BLUE BELL, Pa.--(BUSINESS WIRE)--Elliott Greenleaf is pleased to announce that the Honorable Kelley B. Hodge has rejoined the Firm after serving as the 25th District Attorney of the City of Philadelphia, one of the largest prosecutor office’s in the country. Ms. Hodge was elected to serve as the District Attorney by the Board of Judges for the Court of Common Pleas for the First Judicial District. Upon her election, Ms. Hodge became the first African American woman to lead the District Attorney's office in its 167-year history and the first African American woman to lead a District Attorney's Office in the Commonwealth of Pennsylvania.
“We are thrilled to welcome Kelley back to Elliott Greenleaf,” said chairman John M. Elliott. “She is a talented courtroom lawyer who provides the firm and our clients with considerable experience handling education, white collar criminal issues, and internal investigations.”
“I am delighted to return to Elliott Greenleaf after a tremendous experience in the District Attorney’s office,” said Kelley Hodge. “I was honored and humbled to serve the citizens of Philadelphia, but I am excited to return to a place where I can participate in a variety of interesting and significant litigations.”

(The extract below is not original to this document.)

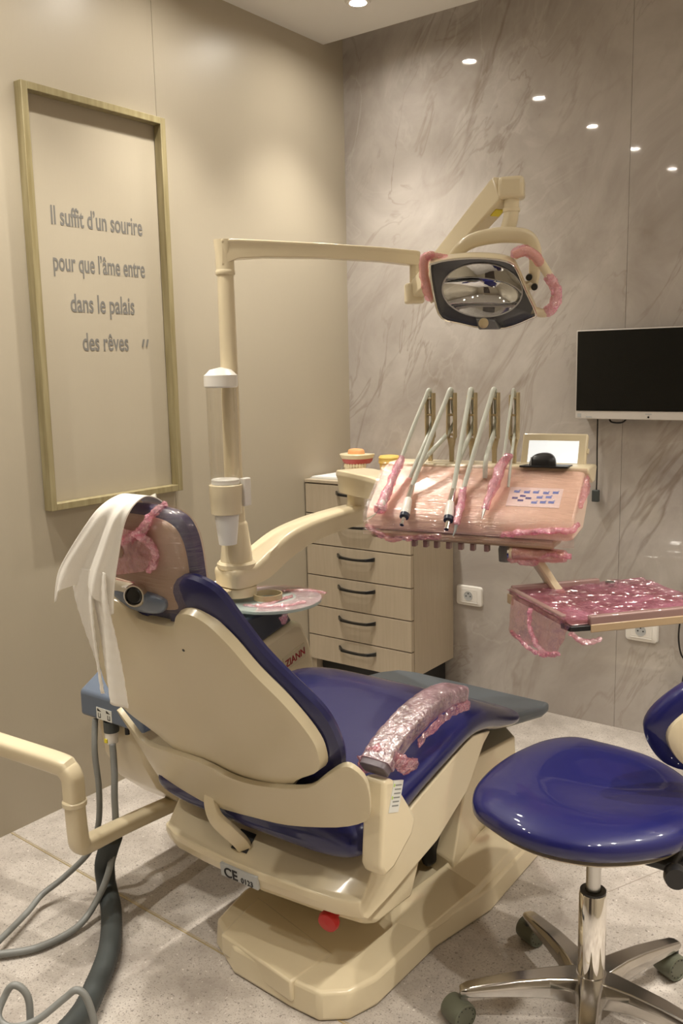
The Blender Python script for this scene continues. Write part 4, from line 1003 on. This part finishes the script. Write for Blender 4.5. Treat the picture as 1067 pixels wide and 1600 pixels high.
# 1 air-water syringe, wrapped
t, up = handpiece('pink-wrapped air-water syringe with a bent steel tip, first from the left end of the console', 'air_water_syringe', HS[0], .0055,
                  [(.058, .150, .045), (.050, .075, .035), (.044, .010, .028)], [(.085, .12, .012), (.095, .155, .03)])
bm = bmesh.new(); sweep(bm, up, [.0075, .0085, .011], n=14, per=6, round_end=True); hb = put('grip', bm, M['white'], t)
bm = bmesh.new(); sweep(bm, [up[0]+(up[0]-up[1])*.05]+up[1:]+[up[2]+(up[2]-up[1])*.12], [.011, .011, .013, .018], n=16, per=12, round_end=True); crumple(bm, .0055, 70, 51); put('plastic_wrap', bm, M['filmd'], hb, ang=180)
put('head', La([(.009, 0), (.009, .014)], up[2]+V(0, 0, -.004), (up[1]-up[2])), M['black'], t)
put('tip', Sw([up[2], pf.p(.040, -.008, .026), pf.p(.033, -.030, .030), pf.p(.022, -.044, .034)], .0026, n=10, per=4), M['chrome'], t)
# 2, 3 turbine couplings
for nm, lab, s, pth, bk in (('turbine_coupling', 'white turbine coupling with a bare steel tip, second from the left end of the console', HS[1], [(.105, .079, .024), (.107, .040, .022), (.112, -.010, .020), (.114, -.045, .020)], [(.100, .145, .012), (.112, .165, .03)]),
                            ('motor_coupling', 'white motor coupling with a bare steel tip, just left of the pink-wrapped scaler', HS[2], [(.219, .072, .024), (.221, .036, .022), (.229, -.012, .020), (.233, -.050, .020)], [(.205, .150, .012), (.212, .168, .035)])):
    t, up = handpiece(lab, nm, s, .0062, pth, bk)
    put('sleeve', Sw([up[0]+(up[0]-up[1])*.15, up[1]], [.0072, .0085], n=16), M['chrome'], t, label='chrome sleeve')
    put('body', Sw([up[1], up[1].lerp(up[2], .08), up[1].lerp(up[2], .8), up[2]], [.0085, .0105, .0125, .0120], n=18), M['white'], t)
    put('end_cap', Sw([up[2], up[2]+(up[3]-up[2])*.28], [.0128, .0120], n=18), M['darkblue'], t, label='dark blue end cap')
    put('steel_tip', Sw([up[2]+(up[3]-up[2])*.25, up[3]], [.0062, .0058], n=14), M['chrome'], t)
    put('tip_bore', La([(.0045, 0), (.0045, .0006)], up[3], up[3]-up[2], n=12), M['black'], t)
# 4 slim wrapped scaler
t, up = handpiece('slim pink-wrapped scaler with a thin grey tip, right beside the motor coupling', 'dental_scaler', HS[3], .0062, [(.243, .078, .022), (.249, .030, .022), (.254, -.030, .022)], [(.285, .130, .012), (.288, .165, .05)])
bm = bmesh.new(); sweep(bm, up, [.008, .0085, .006], n=14, per=6, round_end=True); hb = put('grip', bm, M['white'], t)
bm = bmesh.new(); sweep(bm, up, [.0095, .0105, .008], n=16, per=14, round_end=True); crumple(bm, .0032, 80, 53); put('plastic_wrap', bm, M['filmd'], hb, ang=180)
put('tip', Sw([up[2], pf.p(.256, -.052, .02), pf.p(.2545, -.070, .02)], [.0055, .003, .001], n=10), M['hose'], t)
# 5 camera / curing light cord, wrapped
t, up = handpiece('pink-wrapped handpiece on a thin cord, first from the right end of the row', 'wrapped_handpiece', HS[4], .0036, [(.333, .150, .045), (.322, .085, .034), (.313, .022, .024)], [(.352, .100, .014), (.350, .160, .04)])
bm = bmesh.new(); sweep(bm, up, [.006, .0075, .006], n=14, per=6, round_end=True); hb = put('grip', bm, M['white'], t)
bm = bmesh.new(); sweep(bm, [up[0]+(up[0]-up[1])*.06+V(.012, 0, .012)]+up, [.010, .013, .012, .008], n=16, per=12, round_end=True); crumple(bm, .0055, 65, 55); put('plastic_wrap', bm, M['filmd'], hb, ang=180)
put('tip', Sw([up[2], pf.p(.3125, .005, .022), pf.p(.313, -.012, .020)], [.005, .0035, .001], n=10), M['steel'], t)

# ------------------------------------------------------------------ instrument tray on its post
it = thing('instrument_tray', 'bronze instrument tray covered in crinkled pink film, below the console', 'tray', (1.55, -1.1, .79))
TA = V(1.347, -1.199, .795)
tf = Fr(TA, (.628, .778, 0), (.778, -.628, 0), (0, 0, 1))
TW, TD = .36, .292
bm = bmesh.new(); fbox(bm, tf, (.006, .006, -.012), (TW-.006, TD-.006, -.004)); pln = put('tray_plate', bm, M['traymet'], it, bevel=.003)
def rail(lo, hi, m='traymet', nm='rail'):
    bm = bmesh.new(); fbox(bm, tf, lo, hi); return put(nm, bm, M[m], it, bevel=.004, seg=3)
rail((.0, -.004, -.010), (.235, .012, .017))
rail((.046, TD-.012, -.016), (TW, TD+.004, .013))
rail((.045, TD+.0045, -.022), (TW, TD+.0085, -.004), 'traylip', 'front_lip')
rail((-.006, .0, -.012), (.008, TD-.03, .012))
rail((-.0105, .0, -.026), (-.0065, .030, -.002), 'traylip', 'side_lip')
bm = bmesh.new(); prism(bm, tf, [(-.006, TD-.032), (.010, TD-.032), (.048, TD-.006), (.046, TD+.006), (.0, TD+.002)], -.018, -.006); put('corner_bracket', bm, M['black'], it, bevel=.002)
put('corner_knob', La([(.012, 0), (.012, .008), (.001, .010)], tf.p(.262, .012, 0), (0, 0, 1)), M['steel'], it)
bm = bmesh.new(); sweep(bm, [V(1.375, -1.148, .885), V(1.400, -1.135, .845), V(1.425, -1.12, .80), V(1.445, -1.11, .775)], .017, .011, n=14, e=4, per=3, up=tf.u); put('post', bm, M['cream'], it)
bm = bmesh.new(); fbox(bm, tf, (.04, .08, -.030), (.20, .18, -.0125)); put('under_bracket', bm, M['creamd'], it, bevel=.006)
put('mounting_boss', La([(.022, -.034), (.024, -.014)], tf.p(.14, .245, 0)), M['creamd'], it)
bm = bmesh.new(); NX, NY = 110, 130; g = []
for j in range(NY+1):
    row = []
    for i in range(NX+1):
        a, b = -.010+i/NX*(TW+.014), -.004+j/NY*(TD+.004)
        z = .0065-.005*math.sin(PI*i/NX)*math.sin(PI*j/NY)
        z += .0030*noise.noise(V(a*9, b*75+a*12, 1))+.0024*noise.noise(V(a*32, b*150, 4))+.0014*noise.noise(V(a*90, b*240, 7))
        row.append(bm.verts.new(tf.p(a, b, z)))
    g.append(row)
for a, b in zip(g, g[1:]):
    for i in range(NX): bm.faces.new((a[i], a[i+1], b[i+1], b[i]))
put('plastic_wrap', bm, M['filmt'], it, smooth=False, label='crinkled pink film over the tray')
# the film hanging off the left edge
bm = bmesh.new(); NX, NY = 40, 22; g = []
for j in range(NY+1):
    row = []; q = j/NY
    for i in range(NX+1):
        s = i/NX; b = .030+s*(TD-.01)*(1-.18*q); drop = (.085+.030*math.sin(s*2.6+.2)-.02*s)*q
        row.append(bm.verts.new(tf.p(-.012-.006*math.sin(s*11)*q-.008*math.sin(s*5+2)*q, b, .004-drop)))
    g.append(row)
for a, b in zip(g, g[1:]):
    for i in range(NX): bm.faces.new((a[i], a[i+1], b[i+1], b[i]))
crumple(bm, .003, 45, 61); put('hanging_wrap', bm, M['film'], it, ang=180)
hl = [tf.p(-.014, .035+s*.235, .004-(.085+.030*math.sin(s*2.6+.2)-.02*s)) for s in (0, .2, .4, .6, .8, 1)]
ribbon('film_bunch', hl, .004, it, M['filmd'], 62, .004, th=.005)
ribbon('film_bunch', [tf.p(-.016, .14, -.005), tf.p(-.022, .145, -.04), tf.p(-.02, .175, -.075), tf.p(-.016, .22, -.09)], .005, it, M['filmd'], 63, .004, th=.004)
ribbon('film_bunch', [tf.p(.0, TD+.004, -.02), tf.p(.03, TD+.012, -.04), tf.p(.062, TD+.012, -.035)], .006, it, M['film'], 64, .005, th=.005)

# ------------------------------------------------------------------ assistant arm, hoses
aa = thing('holder_arm', 'cream angled holder arm rising at the left edge from under the side unit', 'holder arm', (.6, -1.7, .2))
bm = bmesh.new(); sweep(bm, [(.575, -1.52, .195), (.570, -1.62, .202), (.585, -1.80, .222), (.605, -1.925, .238), (.612, -1.952, .250), (.613, -1.958, .280), (.612, -1.96, .352)], [.020, .020, .020, .021, .022, .0215, .021], n=24, e=3.2, up=(.1, -.3, 1), per=4); put('lower_tube', bm, M['cream'], aa)
put('collar', La([(.024, .350), (.0285, .353), (.0285, .363), (.024, .366)], (.612, -1.96, 0)), M['cream'], aa)
bm = bmesh.new(); sweep(bm, [(.612, -1.96, .366), (.612, -1.96, .405), (.609, -1.961, .423), (.598, -1.963, .437), (.575, -1.968, .447), (.389, -2.0, .462), (.20, -2.03, .476)], .0225, n=24, e=3.6, per=5, up=(0, -1, .3)); put('upper_tube', bm, M['cream'], aa)
put('mount', Bx((.54, -1.56, .16), (.615, -1.42, .24)), M['creamd'], aa, bevel=.01)
top('suction_hose', Sw([(.484, -1.79, .478), (.500, -1.81, .40), (.507, -1.81, .30), (.492, -1.808, .20), (.476, -1.829, .13), (.420, -1.87, .06), (.405, -1.93, .035), (.430, -1.99, .028), (.474, -2.092, .03), (.52, -2.2, .04), (.50, -2.35, .10)], .0078, n=12, per=8), M['hose'],
    'grey suction hose from the left corner of the blue-grey cover, running behind the holder arm', 'hose', 'suction hoses', ang=180)
top('suction_hose', Sw([(.546, -1.790, .425), (.560, -1.80, .36), (.563, -1.807, .30), (.560, -1.809, .2), (.562, -1.838, .11), (.558, -1.88, .045), (.566, -1.948, .015), (.551, -2.044, .012), (.501, -2.113, .014), (.40, -2.22, .02), (.3, -2.4, .05)], .0085, n=12, per=8), M['hose'],
    'grey suction hose from the white connector, crossing in front of the holder arm', 'hose', 'suction hoses', ang=180)
P_ = catmull([(.572, -1.828, .200), (.548, -1.826, .155), (.522, -1.820, .10), (.536, -1.828, .048), (.601, -1.869, .027), (.708, -1.962, .027), (.783, -2.057, .027), (.847, -2.168, .027), (.87, -2.35, .027)], 26)
bm = bmesh.new(); sweep(bm, P_, [.0255 if i % 2 else .0235 for i in range(len(P_))], n=18)
top('corrugated_hose', bm, M['hosed'], 'thick dark corrugated hose lying on the floor at lower left', 'hose', ang=180)
cpts = [(.903, -2.300, .02), (.903, -2.30, .126), (.896, -2.294, .179), (.884, -2.298, .203), (.869, -2.308, .21), (.859, -2.319, .192), (.865, -2.34, .165), (.893, -2.335, .152), (.922, -2.30, .155), (.949, -2.254, .184), (.965, -2.239, .199), (.979, -2.23, .189), (.992, -2.227, .159), (1.0, -2.228, .123), (1.01, -2.235, .02)]
top('coiled_cord', Sw(cpts, .0068, n=12, per=8), M['hose'], 'grey cord in open loops at the lower left corner', 'cord', ang=180)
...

Ms. Hodge has developed an extensive and comprehensive trial, litigation and compliance practice over the course of her twenty year legal career. An experienced former prosecutor, she was the first independent Title IX coordinator at the University of Virginia, where she helped develop and implement sex and gender harassment policies across the University’s eleven campuses. Kelley worked proactively and effectively to address alleged sex and/or gender-based harassment and intimate partner violence. Her practice at Elliott Greenleaf will focus on education law counseling institutional and individual clients how to comply with federal and state law to avoid litigation, and on litigation, including education, white collar criminal issues, and internal investigations. Ms. Hodge is a member of the Firm’s Higher Education, White Collar, Internal Investigations and Litigation practice groups.
Prior to her tenure at the University of Virginia, Kelley tried many cases in Richmond’s Public Defender’s Office and Philadelphia’s District Attorney’s Office, and was the Commonwealth of Pennsylvania’s Safe Schools Advocate under the Pennsylvania Commission on Crime and Delinquency, the state agency for crime prevention and data collection to support evidence-based programs. Kelley oversaw the reporting and response to incidents of alleged violence in Philadelphia Public Schools, and served as an advocate on behalf of victims of violence.

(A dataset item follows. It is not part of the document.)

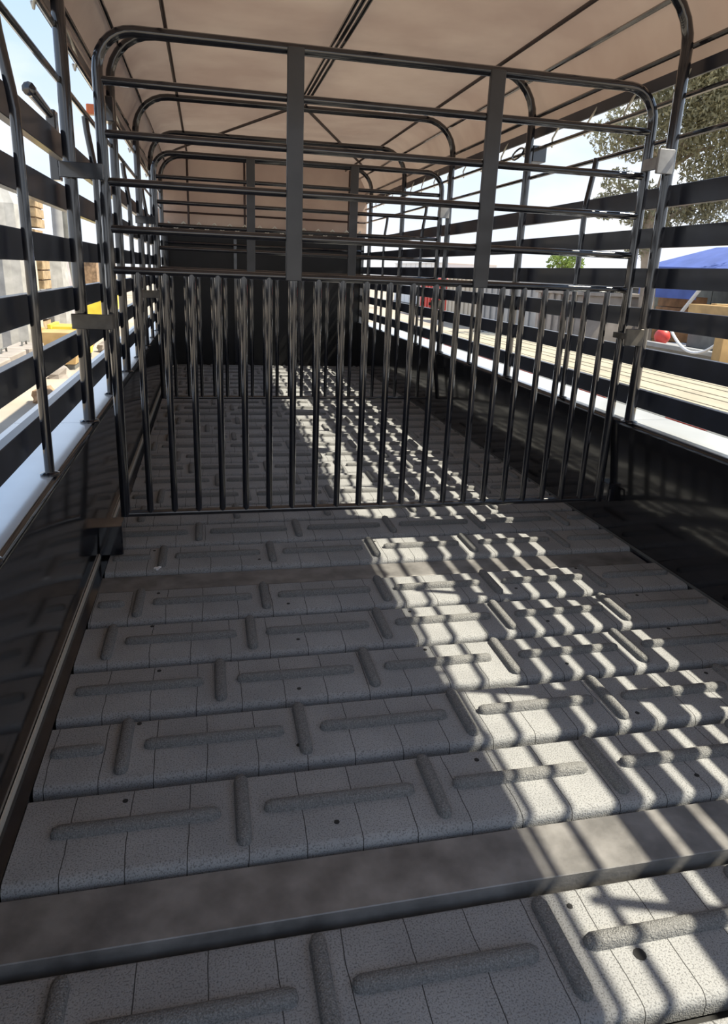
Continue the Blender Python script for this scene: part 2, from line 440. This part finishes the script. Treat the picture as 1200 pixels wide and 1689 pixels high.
# trim: seam where the left wall meets the floor, its glint painted as pale colour
b = MB(); b.box(-0.3965, -0.3925, Y0, Y1, -0.028, 0.010); o = b.build('trim_1', M['seam'])
tag(o, 'thin steel seam with a painted highlight along the foot of the left wall', 'trim', kind='structure')
b = MB(); b.box(1.6275, 1.631, Y0, Y1, -0.028, 0.004); o = b.build('trim_2', M['greyd'])
tag(o, 'thin grey seam along the foot of the right wall', 'trim', kind='structure')

# ------------------------------------------------------------------ front wall
WF = empty('wall_front', (0.62, 7.64, 0), 'dark closed front bulkhead at the far end of the trailer', 'wall', kind='structure')
OF = -Vector((0.62, 7.64, 0))
b = MB(); b.box(-0.40, 1.64, 7.63, 7.65, -0.02, 1.34); b.build('bulkhead_panel', M['bulk'], WF, OF)
for x in (-0.40, 0.28, 0.95, 1.62):
    b = MB(); b.box(x, x+0.03, 7.60, 7.63, -0.02, 1.34); b.build('bulkhead_stiffener', M['paint'], WF, OF)
MB().tube([(-0.42, 7.61, 1.355), (1.65, 7.61, 1.355)], 0.022, 8).build('top_rail', M['paint'], WF, OF, True)
MB().tube([(-0.42, 7.61, 1.22), (1.65, 7.61, 1.22)], 0.014, 8).build('cross_rail', M['paint'], WF, OF, True)
M['rod'] = mat('rusty_dark_rod', (0.035, 0.018, 0.016), 0.45, var=0.3, scale=30)
for x in (-0.16, 0.395, 0.96, 1.47):
    MB().tube([(x, 7.60, 1.355), (x, 7.60, 2.0)], 0.011, 8).build('nose_upright', M['rod'], WF, OF, True)
MB().tube([(-0.42, 7.60, 1.505), (1.65, 7.60, 1.505)], 0.010, 8).build('nose_rod', M['rod'], WF, OF, True)
lace = []
n = 26
for i in range(n+1):
    x = -0.36 + i*(1.96/n); lace.append((x, 7.583, 1.345 if i % 2 else 1.415))
MB().tube(lace, 0.010, 6).build('lacing_rope', M['rope'], WF, OF, True)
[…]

A 1993 graduate of the University of Virginia where she received her Bachelor of Arts degree in Foreign Affairs and in Spanish Language and Literature, Kelley received her juris doctor from the University of Richmond’s T.C. Williams School of Law in 1996. A native of Montgomery County, Pennsylvania, she graduated from Mount Saint Joseph Academy in Flourtown, PA. She currently resides with her husband and son in Philadelphia, PA.